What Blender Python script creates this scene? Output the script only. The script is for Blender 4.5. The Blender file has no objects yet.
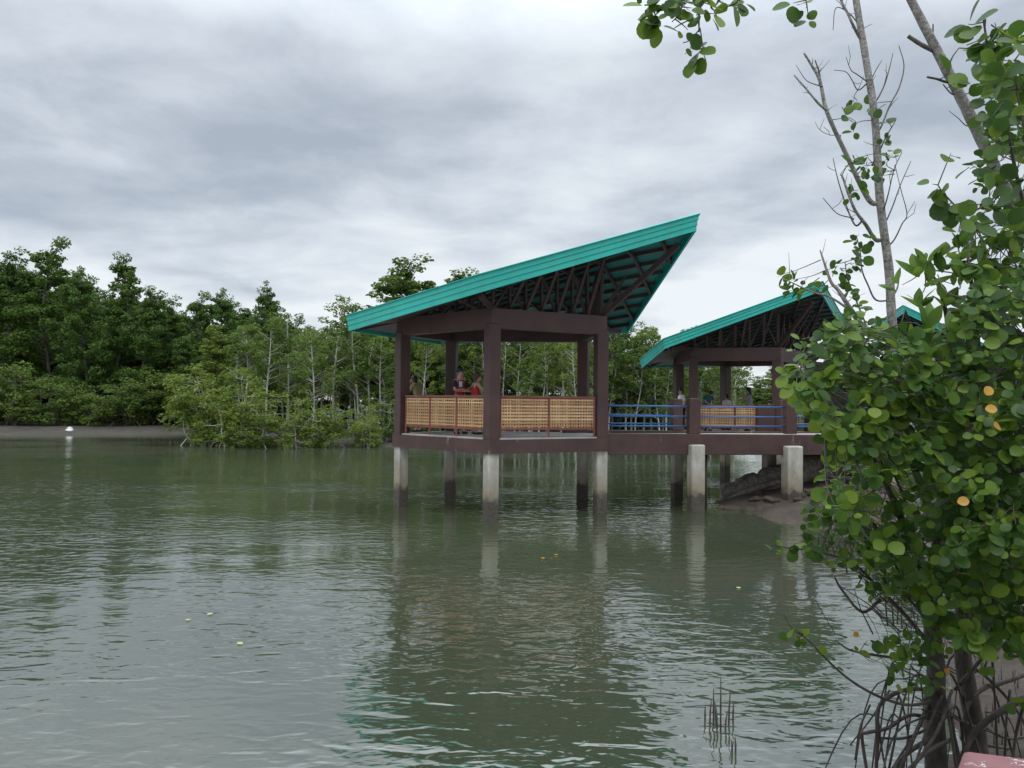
import bpy, math, random
import numpy as np
from mathutils import Vector, Matrix

random.seed(7)
RNG = np.random.default_rng(7)
S = bpy.context.scene
COL = S.collection
R = math.radians

# ------------------------------------------------------------------ camera, sky, sun, exposure
EYE = 2.74            # metres above the water
FPX = 770.0
ROLL = R(0.6)
PITCH = math.atan(18.3 / FPX)
cam_d = bpy.data.cameras.new('camera')
cam_d.sensor_width = 36.0
cam_d.lens = FPX / 1024 * 36.0
cam_d.clip_start = 0.05
cam_d.clip_end = 5000
cam = bpy.data.objects.new('camera', cam_d)
COL.objects.link(cam)
S.camera = cam
_fw = Vector((0, math.cos(PITCH), math.sin(PITCH)))
_r0 = Vector((1, 0, 0))
_u0 = _r0.cross(_fw)
_rt = _r0 * math.cos(ROLL) + _u0 * math.sin(ROLL)
_up = _u0 * math.cos(ROLL) - _r0 * math.sin(ROLL)
_m = Matrix((_rt, _up, -_fw)).transposed().to_4x4()
_m.translation = Vector((0, 0, EYE))
cam.matrix_world = _m


def P(px, py, d):
    """world point seen at pixel (px, py) of the 1024x768 photo, d metres ahead (along y)"""
    v = _fw + _rt * ((px - 512) / FPX) - _up * ((py - 384) / FPX)
    v = v * (d / v.y)
    return Vector((v.x, v.y, v.z + EYE))


S.view_settings.view_transform = 'Standard'
S.view_settings.look = 'None'
S.view_settings.exposure = 0.44
S.view_settings.gamma = 1.0
S.view_settings.use_curve_mapping = False

SUN_EL, SUN_AZ = R(58), R(200)       # azimuth clockwise from +y (view direction): behind, a little left
W = bpy.data.worlds.new('World')
S.world = W
W.use_nodes = True
wt = W.node_tree
wt.nodes.clear()


def WN(t, **k):
    n = wt.nodes.new(t)
    for a, b in k.items():
        setattr(n, a, b)
    return n


wl = wt.links.new
w_out = WN('ShaderNodeOutputWorld')
sky = WN('ShaderNodeTexSky', sky_type='NISHITA')
sky.sun_disc = False
sky.sun_elevation = SUN_EL
sky.sun_rotation = SUN_AZ
bg_sky = WN('ShaderNodeBackground')
bg_sky.inputs['Strength'].default_value = 0.09
wl(sky.outputs[0], bg_sky.inputs[0])
tc = WN('ShaderNodeTexCoord')
sep = WN('ShaderNodeSeparateXYZ')
wl(tc.outputs['Generated'], sep.inputs[0])


def WM(op, a, b=None, c=None):
    n = WN('ShaderNodeMath', operation=op)
    for i, v in enumerate((a, b, c)):
        if v is None:
            continue
        if isinstance(v, (int, float)):
            n.inputs[i].default_value = v
        else:
            wl(v, n.inputs[i])
    return n.outputs[0]


zz = WM('ADD', WM('MAXIMUM', sep.outputs[2], 0.0), 0.16)
cx = WM('DIVIDE', sep.outputs[0], zz)
cy = WM('DIVIDE', sep.outputs[1], zz)
comb = WN('ShaderNodeCombineXYZ')
wl(cx, comb.inputs[0]); wl(cy, comb.inputs[1])


def wnoise(scale, detail, rough, off, dist=0.0, sx=1.0, sy=1.0):
    mp = WN('ShaderNodeMapping')
    mp.inputs['Location'].default_value = off
    mp.inputs['Scale'].default_value = (sx, sy, 1)
    wl(comb.outputs[0], mp.inputs[0])
    n = WN('ShaderNodeTexNoise')
    n.inputs['Scale'].default_value = scale
    n.inputs['Detail'].default_value = detail
    n.inputs['Roughness'].default_value = rough
    n.inputs['Distortion'].default_value = dist
    wl(mp.outputs[0], n.inputs['Vector'])
    return n.outputs['Fac']


n_big = wnoise(0.85, 3, 0.5, (6.6, 11.4, 0), 0.15, 1.0, 1.0)
n_mid = wnoise(2.5, 8, 0.58, (7.3, 2.2, 0), 0.25, 1.0, 1.1)
mixn = WM('ADD', WM('MULTIPLY', n_big, 0.66), WM('MULTIPLY', n_mid, 0.34))
# the cloud deck thins towards the horizon, where it is paler
ramp = WN('ShaderNodeValToRGB')
cr = ramp.color_ramp
cr.elements[0].position = 0.40; cr.elements[0].color = (0.318, 0.36, 0.42, 1)
cr.elements[1].position = 0.64; cr.elements[1].color = (0.66, 0.695, 0.72, 1)
e = cr.elements.new(0.46); e.color = (0.39, 0.432, 0.49, 1)
e = cr.elements.new(0.54); e.color = (0.515, 0.56, 0.61, 1)
hz = WM('SUBTRACT', 1.0, WM('MINIMUM', WM('DIVIDE', WM('MAXIMUM', sep.outputs[2], 0.0), 0.34), 1.0))
wl(WM('ADD', mixn, WM('SUBTRACT', WM('MULTIPLY', hz, 0.105), -0.006)), ramp.inputs[0])
bg_cl = WN('ShaderNodeBackground')
# an overcast sky is brighter overhead than at the horizon
wl(WM('ADD', 1.0, WM('MULTIPLY', WM('MAXIMUM', WM('SUBTRACT', sep.outputs[2], 0.41), 0.0), 6.5)), bg_cl.inputs['Strength'])
wl(ramp.outputs[0], bg_cl.inputs[0])
mx = WN('ShaderNodeMixShader')
mx.inputs[0].default_value = 0.93
wl(bg_sky.outputs[0], mx.inputs[1]); wl(bg_cl.outputs[0], mx.inputs[2])
wl(mx.outputs[0], w_out.inputs[0])

sun_d = bpy.data.lights.new('sun', 'SUN')
sun_d.energy = 0.9
sun_d.angle = R(20)
sun_d.color = (1.0, 0.97, 0.92)
sun = bpy.data.objects.new('sun', sun_d)
COL.objects.link(sun)
_sd = Vector((math.sin(SUN_AZ) * math.cos(SUN_EL), math.cos(SUN_AZ) * math.cos(SUN_EL), math.sin(SUN_EL)))
sun.rotation_euler = _sd.to_track_quat('Z', 'Y').to_euler()
sun.location = (0, 0, 30)

# ------------------------------------------------------------------ materials


class Mat:
    def __init__(self, name):
        self.m = bpy.data.materials.new(name)
        self.m.use_nodes = True
        self.t = self.m.node_tree
        self.b = self.t.nodes['Principled BSDF']
        self.out = self.t.nodes['Material Output']

    def n(self, t, **k):
        nd = self.t.nodes.new(t)
        for a, b in k.items():
            setattr(nd, a, b)
        return nd

    def l(self, a, b):
        self.t.links.new(a, b)

    def noise(self, scale, detail=4, rough=0.55, coord='Object', sc=(1, 1, 1), dist=0.0):
        tcn = self.n('ShaderNodeTexCoord')
        mp = self.n('ShaderNodeMapping')
        mp.inputs['Scale'].default_value = sc
        if coord == 'World':
            g = self.n('ShaderNodeNewGeometry')
            self.l(g.outputs['Position'], mp.inputs[0])
        else:
            self.l(tcn.outputs[coord], mp.inputs[0])
        nz = self.n('ShaderNodeTexNoise')
        nz.inputs['Scale'].default_value = scale
        nz.inputs['Detail'].default_value = detail
        nz.inputs['Roughness'].default_value = rough
        nz.inputs['Distortion'].default_value = dist
        self.l(mp.outputs[0], nz.inputs['Vector'])
        return nz.outputs['Fac']

    def ramp(self, fac, stops):
        r = self.n('ShaderNodeValToRGB')
        el = r.color_ramp.elements
        el[0].position, el[0].color = stops[0][0], (*stops[0][1], 1)
        el[1].position, el[1].color = stops[-1][0], (*stops[-1][1], 1)
        for p, c in stops[1:-1]:
            x = el.new(p)
            x.color = (*c, 1)
        self.l(fac, r.inputs[0])
        return r.outputs[0]

    def math(self, op, a, b):
        nd = self.n('ShaderNodeMath', operation=op)
        for i, v in enumerate((a, b)):
            if isinstance(v, (int, float)):
                nd.inputs[i].default_value = v
            else:
                self.l(v, nd.inputs[i])
        return nd.outputs[0]

    def mix(self, fac, a, b):
        nd = self.n('ShaderNodeMix', data_type='RGBA')
        for i, v in ((0, fac), (6, a), (7, b)):
            if isinstance(v, (int, float)):
                nd.inputs[i].default_value = v
            elif isinstance(v, tuple):
                nd.inputs[i].default_value = (*v, 1)
            else:
                self.l(v, nd.inputs[i])
        return nd.outputs[2]

    def color(self, c):
        if isinstance(c, tuple):
            self.b.inputs['Base Color'].default_value = (*c, 1)
        else:
            self.l(c, self.b.inputs['Base Color'])

    def bump(self, h, strength=0.3, dist=0.02):
        b = self.n('ShaderNodeBump')
        b.inputs['Strength'].default_value = strength
        b.inputs['Distance'].default_value = dist
        self.l(h, b.inputs['Height'])
        self.l(b.outputs[0], self.b.inputs['Normal'])

    def rough(self, v):
        self.b.inputs['Roughness'].default_value = v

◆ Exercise
Reproduce the data above word for word from its first line through the line that holds "R = math.radians", both ends included; skip pictures.

◆ Output below
What Blender Python script creates this scene? Output the script only. The script is for Blender 4.5. The Blender file has no objects yet.
import bpy, math, random
import numpy as np
from mathutils import Vector, Matrix

random.seed(7)
RNG = np.random.default_rng(7)
S = bpy.context.scene
COL = S.collection
R = math.radians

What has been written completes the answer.